I gifted one to a friend. He carries it daily. Seems to be the perfect size for EDC. The blade has more than enough belly for hunting/skinning. I bought it for him simply because it's a unique knife for an extraordinary software dev.
 
I gifted one to a friend. He carries it daily. Seems to be the perfect size for EDC. The blade has more than enough belly for hunting/skinning. I bought it for him simply because it's a unique knife for an extraordinary software dev.

Oooh Im a software Dev!!! Lets be friends! Lol! Great story and great friend!
 
They are definately unique looking thats for sure! One of the cooler looking ones out there.
 
Maybe bales weren't as tight as they are now. Now days, samples must be obtained fairly deep from the bale to avoid contamination. I never spent much time in the cotton lab when I was working in the mill, but the bale was sampled prior to the opening process. It's an old pattern for sure, fixed and folders were made. I just don't see staple length being checked at the bale, more likely used to obtain a sample to be tested (there are many tests used in grading cotton).

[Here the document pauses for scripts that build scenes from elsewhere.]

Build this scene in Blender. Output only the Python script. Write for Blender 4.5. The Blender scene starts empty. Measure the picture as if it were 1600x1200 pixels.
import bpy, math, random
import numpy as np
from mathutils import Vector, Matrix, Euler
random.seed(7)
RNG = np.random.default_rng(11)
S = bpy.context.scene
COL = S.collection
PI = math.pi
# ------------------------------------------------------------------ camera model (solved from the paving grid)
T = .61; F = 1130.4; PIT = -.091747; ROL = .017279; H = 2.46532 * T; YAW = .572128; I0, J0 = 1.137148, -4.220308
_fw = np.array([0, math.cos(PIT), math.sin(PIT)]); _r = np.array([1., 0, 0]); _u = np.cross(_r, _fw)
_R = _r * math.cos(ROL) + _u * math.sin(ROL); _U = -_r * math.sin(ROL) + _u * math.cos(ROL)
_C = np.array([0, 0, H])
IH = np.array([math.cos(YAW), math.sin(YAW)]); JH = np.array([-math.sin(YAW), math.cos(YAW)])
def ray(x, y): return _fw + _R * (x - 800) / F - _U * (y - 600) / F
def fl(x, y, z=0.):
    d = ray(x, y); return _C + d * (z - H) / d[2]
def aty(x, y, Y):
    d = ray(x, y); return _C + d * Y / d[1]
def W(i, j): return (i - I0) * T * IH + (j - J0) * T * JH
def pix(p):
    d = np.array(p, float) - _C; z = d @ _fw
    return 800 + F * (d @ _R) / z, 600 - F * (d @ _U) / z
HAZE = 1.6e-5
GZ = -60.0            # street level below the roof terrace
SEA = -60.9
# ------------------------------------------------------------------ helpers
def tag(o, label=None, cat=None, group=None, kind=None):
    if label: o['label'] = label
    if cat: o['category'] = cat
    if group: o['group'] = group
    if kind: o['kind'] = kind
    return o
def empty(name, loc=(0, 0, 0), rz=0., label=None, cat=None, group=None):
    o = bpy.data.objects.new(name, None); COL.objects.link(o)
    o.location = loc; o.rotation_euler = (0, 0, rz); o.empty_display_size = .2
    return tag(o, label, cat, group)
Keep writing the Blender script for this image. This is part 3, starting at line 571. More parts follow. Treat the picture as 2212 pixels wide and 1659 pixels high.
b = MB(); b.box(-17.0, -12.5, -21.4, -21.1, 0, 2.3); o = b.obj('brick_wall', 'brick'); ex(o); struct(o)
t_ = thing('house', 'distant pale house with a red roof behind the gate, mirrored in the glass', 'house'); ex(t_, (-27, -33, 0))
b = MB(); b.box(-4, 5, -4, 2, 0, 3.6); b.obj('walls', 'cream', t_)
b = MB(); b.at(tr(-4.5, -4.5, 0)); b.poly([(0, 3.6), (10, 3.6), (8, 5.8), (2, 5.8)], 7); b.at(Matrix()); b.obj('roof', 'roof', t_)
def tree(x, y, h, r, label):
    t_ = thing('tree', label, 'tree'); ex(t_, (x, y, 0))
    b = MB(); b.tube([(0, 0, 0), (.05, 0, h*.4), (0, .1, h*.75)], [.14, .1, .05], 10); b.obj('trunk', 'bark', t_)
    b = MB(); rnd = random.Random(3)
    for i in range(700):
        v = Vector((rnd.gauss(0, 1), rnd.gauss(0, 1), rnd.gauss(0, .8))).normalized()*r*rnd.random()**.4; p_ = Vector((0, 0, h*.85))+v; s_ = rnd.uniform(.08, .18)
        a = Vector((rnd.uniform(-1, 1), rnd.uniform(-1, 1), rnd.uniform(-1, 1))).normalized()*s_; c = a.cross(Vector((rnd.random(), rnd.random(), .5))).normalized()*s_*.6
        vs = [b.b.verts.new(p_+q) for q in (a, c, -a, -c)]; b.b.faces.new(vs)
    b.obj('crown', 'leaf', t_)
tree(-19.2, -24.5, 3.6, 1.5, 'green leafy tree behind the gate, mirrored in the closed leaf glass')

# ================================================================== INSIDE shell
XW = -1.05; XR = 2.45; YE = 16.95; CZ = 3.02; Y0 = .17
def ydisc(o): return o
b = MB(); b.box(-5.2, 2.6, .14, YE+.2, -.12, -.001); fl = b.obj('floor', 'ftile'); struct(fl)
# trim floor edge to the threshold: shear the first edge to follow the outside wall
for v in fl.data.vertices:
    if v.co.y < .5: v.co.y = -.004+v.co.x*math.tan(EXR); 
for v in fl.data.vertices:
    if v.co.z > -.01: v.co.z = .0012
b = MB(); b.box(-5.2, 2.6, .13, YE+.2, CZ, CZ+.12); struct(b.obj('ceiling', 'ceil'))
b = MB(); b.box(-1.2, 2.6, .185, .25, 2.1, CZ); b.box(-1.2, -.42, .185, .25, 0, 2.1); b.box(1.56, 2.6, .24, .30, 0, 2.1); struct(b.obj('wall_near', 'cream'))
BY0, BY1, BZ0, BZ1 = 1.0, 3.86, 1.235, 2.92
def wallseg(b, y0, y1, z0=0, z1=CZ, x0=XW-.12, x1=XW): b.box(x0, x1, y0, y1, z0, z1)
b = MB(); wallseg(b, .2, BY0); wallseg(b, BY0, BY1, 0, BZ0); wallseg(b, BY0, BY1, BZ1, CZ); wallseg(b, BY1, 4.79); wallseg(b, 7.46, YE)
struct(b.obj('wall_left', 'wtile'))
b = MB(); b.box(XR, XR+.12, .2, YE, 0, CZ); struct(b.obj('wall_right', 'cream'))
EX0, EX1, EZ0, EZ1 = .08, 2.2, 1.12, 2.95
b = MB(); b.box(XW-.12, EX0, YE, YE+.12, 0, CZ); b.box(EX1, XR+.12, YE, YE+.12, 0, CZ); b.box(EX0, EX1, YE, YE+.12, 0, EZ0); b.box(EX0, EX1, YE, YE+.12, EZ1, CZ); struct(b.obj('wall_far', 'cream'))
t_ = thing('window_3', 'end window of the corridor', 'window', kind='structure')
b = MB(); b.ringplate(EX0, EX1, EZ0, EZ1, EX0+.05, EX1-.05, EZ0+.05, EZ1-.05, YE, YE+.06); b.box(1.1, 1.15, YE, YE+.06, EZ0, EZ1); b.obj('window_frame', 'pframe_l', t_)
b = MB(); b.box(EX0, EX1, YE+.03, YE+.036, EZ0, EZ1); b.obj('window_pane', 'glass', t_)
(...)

I remember seeing hawksbill type fixed blades hanging near scales at a local gin back in the fifties. This same question came up few years ago and I thought what I saw may have been samplers. But I now doubt they were used for actual sampling, as sampling has been done mechanically for many years. I worked in the textile business for 35 years and had never heard of one until the Case-Bose collaboration was introduced.
 
Slightly off topic but anyone know if they have half stops? I'm guessing yes but I'd like confirmation.
 
I stumbled onto a 1960 USDA document, Mechanical Sampling of Cotton. http://archive.org/stream/mechanicalsampli412coop/mechanicalsampli412coop_djvu.txt The summary begins:

DURING THE PAST 5 YEARS MECHANICAL DEVICES FOR SAMPLING COTTON BALES DURING GINNING HAVE BEEN INSTALLED IN APPROXIMATELY 153 UNITED STATES GINS. OVER 90 PERCENT OF THE MECHANICAL SAMPLERS ARE IN TEXAS AND CALIFORNIA. ABOUT TWO-THIRDS OF THEM WERE INSTALLED DURING 1959 . NEARLY THREE-FOURTHS OF THE TOTAL ARE IN LARGE-VOLUME GINS OWNED COOPERATIVELY BY FARMERS.

THE MECHANICAL METHOD OF SAMPLING, ORIGINALLY DEVELOPED BY RESEARCHERS OF THE U. S. DEPARTMENT OF AGRICULTURE, WAS DESIGNED PRIMARILY TO OVERCOME THE MAIN SHORTCOMINGS OF THE CONVENTIONAL METHOD OF CUTTING THE BALE. THESE SHORTCOMINGS ARE THE LIMITED PROPORTION OF THE INDIVIDUAL BALE REPRESENTED BY CUT SAMPLES, THE RAGGED APPEARANCE AND SURFACE CONTAMINATION OF THE BALES, AND OTHER DISADVANTAGES ATTRIBUTABLE TO CUTTING HOLES IN TWO SIDES OF THE BALE.

I learned two things from this:

Mechanical sampling is recent. It only got going in the 1950s.

Hand sampling involved cutting two plugs of cotton out of a given bale.

A cotton sampler knife seems well designed for that.